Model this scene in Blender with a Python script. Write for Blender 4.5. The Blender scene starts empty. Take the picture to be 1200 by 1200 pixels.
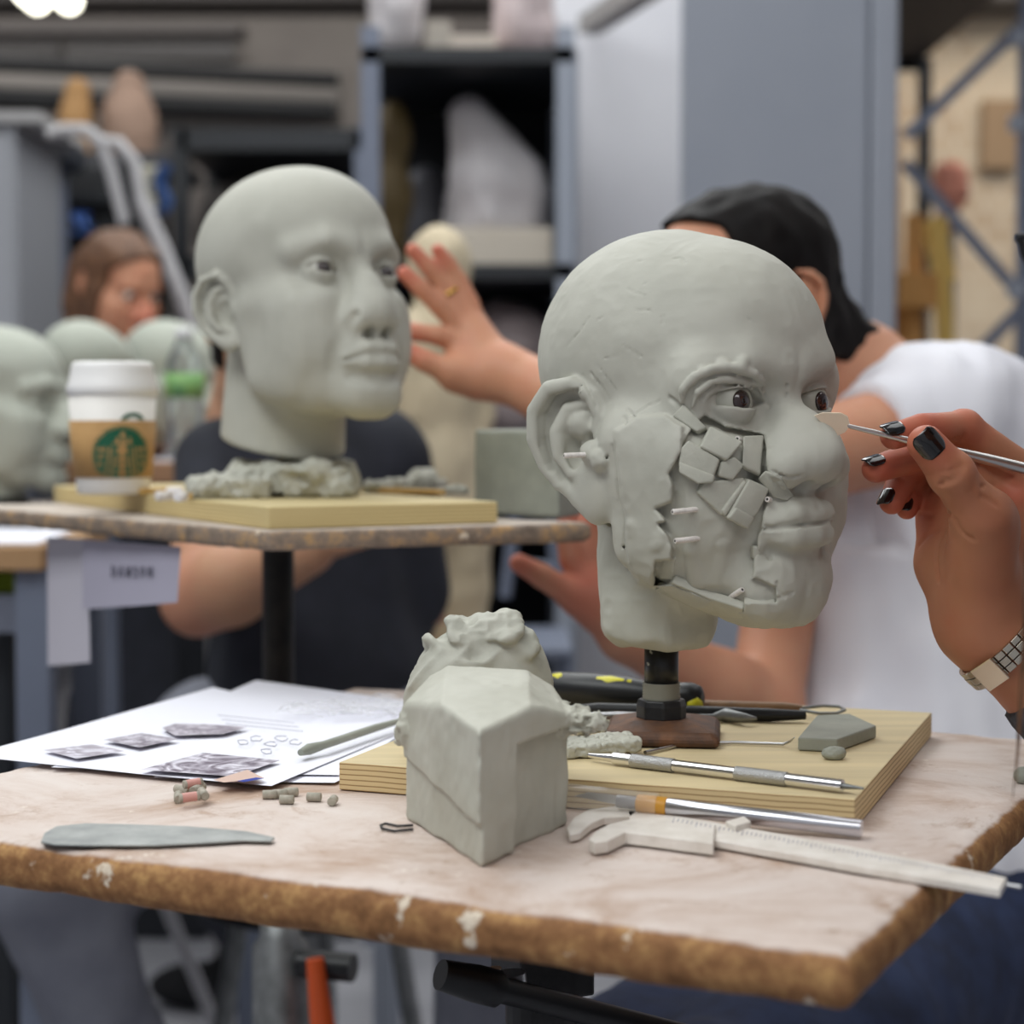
import bpy, bmesh, math, random
import numpy as np
from mathutils import Vector, Matrix
random.seed(7)
SC = bpy.context.scene
FRONT_H = 1.25
COL = SC.collection
V = lambda *a: np.array(a, dtype=np.float64)
# ------------------------------------------------------------------ camera
F_PX = 2150.0
CAM_Z = 1.25
PITCH = math.atan(100 / F_PX)

def ray(px, py):
    a = (px - 600) / F_PX
    b = (600 - py) / F_PX
    c, s = math.cos(PITCH), math.sin(PITCH)
    return V(a, c + b * s, -s + b * c)
def at(px, py, Y):
    """the world point seen at a pixel of the photograph, at distance Y"""
    d = ray(px, py)
    return V(0, 0, CAM_Z) + d * (Y / d[1])
def on_z(px, py, z):
    d = ray(px, py)
    return V(0, 0, CAM_Z) + d * ((z - CAM_Z) / d[2])

# ------------------------------------------------------------------ numpy noise
def _h(ix, iy, iz, seed):
    n = (ix * 374761393 + iy * 668265263 + iz * 2147483647 + seed * 1274126177) & 0xffffffff
    n = ((n ^ (n >> 13)) * 1274126177) & 0xffffffff
    return ((n ^ (n >> 16)) & 0xffff) / 32767.5 - 1.0
def noise(P, scale=1.0, seed=0):
    Q = np.asarray(P, dtype=np.float64) * scale
    I = np.floor(Q).astype(np.int64)
    f = Q - I
    f = f * f * (3 - 2 * f)
    r = 0
    for dx in (0, 1):
        wx = f[:, 0] if dx else 1 - f[:, 0]
        for dy in (0, 1):
            wy = f[:, 1] if dy else 1 - f[:, 1]
            for dz in (0, 1):
                wz = f[:, 2] if dz else 1 - f[:, 2]
                r = r + wx * wy * wz * _h(I[:, 0] + dx, I[:, 1] + dy, I[:, 2] + dz, seed)
    return r
def fbm(P, scale=1.0, octaves=3, seed=0):
    r, a = 0, 1.0
    for k in range(octaves):
        r = r + a * noise(P, scale * 2 ** k, seed + k)
        a *= .5
    return r

# ------------------------------------------------------------------ signed distance shapes
def smin(a, b, k):
    if k <= 0: return np.minimum(a, b)
    h = np.maximum(k - np.abs(a - b), 0) / k
    return np.minimum(a, b) - h * h * k * .25
def smax(a, b, k): return -smin(-a, -b, k)
def ell(P, c, r, R=None):
    q = P - np.asarray(c)
    if R is not None: q = q @ R
    r = np.asarray(r, dtype=np.float64)
    k0 = np.sqrt(((q / r) ** 2).sum(1))
    k1 = np.sqrt(((q / (r * r)) ** 2).sum(1))
    return np.where(k1 > 1e-9, k0 * (k0 - 1) / np.maximum(k1, 1e-9), -r.min())
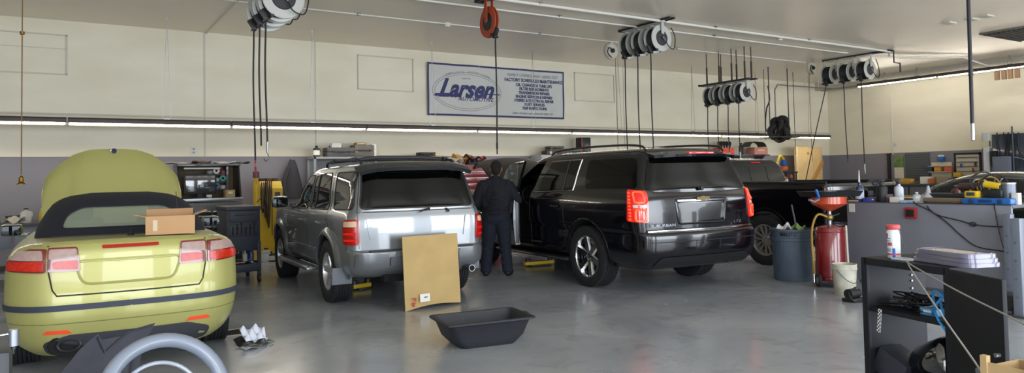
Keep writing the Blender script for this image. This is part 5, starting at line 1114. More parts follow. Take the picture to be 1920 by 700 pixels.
# blue-black tool cart
p = at(458, 530, Z=0); CB = mat('dark blue cart plastic', '1c2433', .55, var=.12, vs=14)
w_ = at(491, 450, Y=11.3).x-at(426, 450, Y=11.3).x
t = thing('tool_cart', 'dark blue tool cart on casters between green car and yellow cabinet', 'cart', (2.30, 11.55, 0))
Wc, Dc, Hc = w_, .85, 1.13
MB().box((0, 0, Hc-.03), (Wc, Dc, .06), bev=.015).build('top_tray', CB, t)
MB().box((0, 0, Hc-.36), (Wc-.03, Dc-.03, .60), bev=.01).build('upper_body', CB, t)
MB().box((0, 0, .22), (Wc, Dc, .12), bev=.02).build('lower_tray', CB, t)
for x in (-Wc/2+.03, Wc/2-.03):
    for y in (-Dc/2+.03, Dc/2-.03):
        MB().box((x, y, .40), (.05, .05, .40)).build('post', CB, t)
        g = MB(); g.cyl((x-.018, y, .065), (x+.018, y, .065), .065, n=18); g.box((x, y, .13), (.05, .05, .06)); g.build('caster', BLACK, t)
for zz in (.98, .78): d = MB().box((0, -Dc/2-.002, zz), (Wc-.08, .02, .17), bev=.008).build('drawer', CB, t); MB().box((0, -Dc/2-.02, zz+.03), (Wc*.5, .02, .025), bev=.006).build('pull', BLACK, d)
for k in range(6): MB().cyl((-.16+.06*k, -Dc/2-.03, .72), (-.16+.06*k, -Dc/2-.03, .72+.12+.03*(k % 3)), .009, n=6).build('hung_tool', BLACK, t)
for i, (x, h, c, nm) in enumerate(((.06, .20, 'b9b8b0', 'white'), (.15, .24, '3d5a8a', 'blue'), (-.10, .14, '2b2b2d', 'black'))):
    bottle('spray_can', f'{nm} can standing on the lower tray of the dark blue tool cart', (2.30+x, 11.35, .281), h, .034, mat('can '+c, c, .4), WHITEP)
for i, (x, y, l) in enumerate(((-.12, 11.25, .22), (.02, 11.22, .26), (.12, 11.24, .2))):
    g = MB(); g.cyl((-l/2, 0, 0), (l/2, 0, 0), .012, n=8); g.cyl((l/2-.02, -.03, 0), (l/2-.02, .03, 0), .014, n=8); tag(g.build('hand_tool', [mat('red grip', 'a02a20', .5), STEEL, BLACK][i], loc=(2.30+x, y, .297), rot=(0, 0, .4*i-.3)), ['red handled', 'steel', 'black'][i]+' hand tool lying in the lower tray of the dark blue cart', 'tool')
# yellow cabinet with hoses
xa, xb = at(490, 420, Y=14.3).x, at(531, 420, Y=14.3).x; zt = at(515, 340, Y=14.3).z; Wy = xb-xa
t = thing('welding_cabinet', 'yellow steel cabinet draped with hoses beside the silver vehicle front', 'cabinet', ((xa+xb)/2, 14.65, 0))
g = MB(); g.prism([(-.33, .05), (.33, .05), (.33, zt), (-.20, zt), (-.33, zt-.14)], -Wy/2, Wy/2, 'x'); g.build('body', YEL, t)
for z in (zt-.45, zt-.85): MB().box((.12, -.34, z), (.13, .02, .16), (0, .4, 0), bev=.01).build('vent_plate', BLACK, t)
MB().box((.0, -.338, zt-.6), (.01, .012, .9)).build('door_gap', BLACK, t)
MB().box((Wy/2-.10, -.34, zt-.32), (.10, .02, .22), bev=.01).build('switch_panel', DKGREY, t)
for i in range(4):
    x = -Wy/2+.02+.035*i; g = MB(); g.tube(catmull([(x, -.30, zt-.02), (x-.03, -.38, zt-.25), (x+.02*math.sin(i), -.39, zt-.6-.1*i), (x+.05, -.37, zt-.30), (x+.08, -.30, zt)], 6), .013, 6); g.build('hose_loop', [HOSE, mat('brown hose', '4a3322', .6)][i % 2], t)
for s in (-1, 1): g = MB(); g.cyl((s*Wy*.35, -.25, .05), (s*Wy*.35+.03, -.25, .05), .05, n=12); g.build('caster', BLACK, t)
for i, x in enumerate((-.12, .0, .12)):
    g = MB(); g.box((0, 0, .03), (.10, .12, .06), (0, 0, .3*i), bev=.012); tag(g.build('small_tool', [BLACK, mat('brown leather', '5a3d28', .8), DKGREY][i], loc=((xa+xb)/2+x, 14.62, zt+.001)), ['black', 'brown', 'grey'][i]+' small tool resting on top of the yellow cabinet', 'tool')
q = at(480, 322, Y=14.0); q2 = at(482, 470, Y=14.0)
t = thing('jack_stand', 'yellow and grey upright jack pole left of the yellow cabinet', 'stand', (q.x, 14.0, 0))
MB().cyl((0, 0, 0.02), (0, 0, q.z-.12), .035, n=12).build('pole', YEL, t); MB().box((0, 0, .015), (.4, .4, .03), bev=.008).build('base', YEL, t); MB().box((0, 0, q.z-.06), (.10, .10, .12), bev=.01).build('head', DKGREY, t); MB().cyl((.0, -.03, 1.1), (.12, -.05, 1.22), .01, n=6).build('lever', DKGREY, t)
for i, (px, c, h, nm) in enumerate(((499, 'c8c6bd', .30, 'pale'), (507, '2a2a2c', .22, 'black'))):
    p = at(px, 478, Y=13.75); bottle('oil_jug', f'{nm} jug on the floor in front of the yellow cabinet', (p.x, 13.75, 0), h, .09, mat('jug '+c, c, .5), BLACK, kind='jug', lab=WHITEP)
# grey jacket on the wall
p = at(546, 300, Y=15.40); q = at(546, 372, Y=15.4)
t = thing('jacket', 'dark grey jacket hanging on the back wall right of the yellow cabinet', 'jacket', (p.x, 15.34, q.z)); Hj = p.z-q.z
g = MB(); g.grid(lambda u, v: ((.05+.17*v**.7)*math.cos(2*PI*u)*(1+.12*math.sin(u*25)*v)+.03*v, .09*math.sin(2*PI*u)*(.4+.6*v)-.02, Hj*(1-v)), 36, 10); g.build('cloth', mat('grey jacket cloth', '3f3e44', .9, bump=.4, bs=30), t)
g = MB(); g.tube(catmull([(-.08, -.05, Hj*.8), (-.17, -.07, Hj*.5), (-.18, -.08, Hj*.2), (-.15, -.08, Hj*.05)], 5), [.045]*16, 10, flat=.7) if False else g.tube(catmull([(-.08, -.05, Hj*.8), (-.17, -.07, Hj*.5), (-.18, -.08, Hj*.2), (-.15, -.08, Hj*.05)], 5), .045, 10); g.build('sleeve', mat('grey jacket cloth', '3f3e44', .9), t)
g = MB(); g.cyl((0, .12, Hj+.01), (0, -.03, Hj+.01), .012, n=8); g.build('hook', STEEL, t)
def outlet(px, py, label, plane, w=.09, h=.15):
    if plane == 'back': p = at(px, py, Y=y1-.01); t = thing('wall_outlet', label, 'outlet', (p.x, y1-.012, p.z), 0)
    else: p = at(px, py, X=x1-.01); t = thing('wall_outlet', label, 'outlet', (x1-.012, p.y, p.z), -PI/2)
    MB().box((0, 0, 0), (w, .018, h), bev=.006).build('cover_plate', WHITEP, t); MB().box((0, -.011, h*.2), (w*.4, .006, h*.22), bev=.002).build('socket', GREYB, t); MB().box((0, -.011, -h*.2), (w*.4, .006, h*.22), bev=.002).build('socket', GREYB, t)
outlet(363, 283, 'white outlet plate on the back wall above the black tool chest', 'back', .11, .17)
# grey storage shelf
xa, xb = at(588, 300, Y=14.9).x, at(812, 300, Y=14.9).x; zs = at(600, 294, Y=14.9).z
t = thing('storage_shelf', 'grey steel storage shelving behind the silver vehicle', 'shelf', ((xa+xb)/2, 15.15, 0)); Ws = xb-xa
for z in (zs, zs-.55, zs-1.1, .15): MB().box((0, 0, z-.025), (Ws, .5, .05), bev=.005).build('shelf_board', GREYB, t)
for x in (-Ws/2+.03, 0, Ws/2-.03):
    for y in (-.23, .23): MB().box((x, y, zs/2), (.05, .04, zs-.01)).build('post', GREYB, t)
MB().box((0, .24, zs/2), (Ws, .01, zs-.1)).build('back_panel', mat('shelf back grey', '7f8389', .6), t)
def onshelf(px): return at(px, 290, Y=14.98).x
bottle('oil_jug', 'black jug with white label at the left end of the grey shelf top', (onshelf(594), 15.0, zs), .27, .075, BLACK, BLACK, kind='jug', lab=WHITEP)
toolcase('dark tool case with wide handle on the grey shelf top, left one', (onshelf(638), 15.05, zs), (.62, .32, .20))
toolcase('square dark tool case on the grey shelf top, right one', (onshelf(681), 15.05, zs), (.44, .34, .26), mat('taupe plastic case', '5a5650', .6))
carton('parts_box', 'small white box standing on the left tool case on the grey shelf', 'box', (onshelf(633), 15.1, zs+.20), (.20, .12, .10), WHITEP)
carton('parts_box', 'flat tan box lying on the right tool case on the grey shelf', 'box', (onshelf(679), 15.1, zs+.262), (.22, .2, .05), CARD)
bottle('spray_can', 'tall dark spray can left of the tool cases on the grey shelf', (onshelf(618), 14.98, zs), .27, .035, DKGREY, BLACK)
carton('parts_box', 'tall white box right of the tool cases on the grey shelf', 'box', (onshelf(701), 15.05, zs), (.09, .2, .27), WHITEP)
for i in range(9):
    c = ['7b6a52', 'c9c2b2', '5f2f28', '34363a', 'a39a86', 'ab6b33', '44484c', 'c8c6c0', '2d2f33'][i]; x = onshelf(604)+.19*i
    carton('parts_box', ['brown', 'cream', 'maroon', 'dark grey', 'beige', 'orange', 'slate', 'white', 'black'][i]+' parts box on the second level of the grey storage shelf', 'box', (x, 15.0, zs-.55), (.15, .3, .2+.05*(i % 3)), mat('pbox '+c, c, .7))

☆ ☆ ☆

TO BE DONE: Leave the pictures out and please restate exactly the lines running from the start of the material through the one with "return V(0, 0, CAM_Z) + d * ((z".

SOLUTION TO THE PROBLEM:
Model this scene in Blender with a Python script. Write for Blender 4.5. The Blender scene starts empty. Take the picture to be 1200 by 1200 pixels.
import bpy, bmesh, math, random
import numpy as np
from mathutils import Vector, Matrix
random.seed(7)
SC = bpy.context.scene
FRONT_H = 1.25
COL = SC.collection
V = lambda *a: np.array(a, dtype=np.float64)
# ------------------------------------------------------------------ camera
F_PX = 2150.0
CAM_Z = 1.25
PITCH = math.atan(100 / F_PX)

def ray(px, py):
    a = (px - 600) / F_PX
    b = (600 - py) / F_PX
    c, s = math.cos(PITCH), math.sin(PITCH)
    return V(a, c + b * s, -s + b * c)
def at(px, py, Y):
    """the world point seen at a pixel of the photograph, at distance Y"""
    d = ray(px, py)
    return V(0, 0, CAM_Z) + d * (Y / d[1])
def on_z(px, py, z):
    d = ray(px, py)
    return V(0, 0, CAM_Z) + d * ((z - CAM_Z) / d[2])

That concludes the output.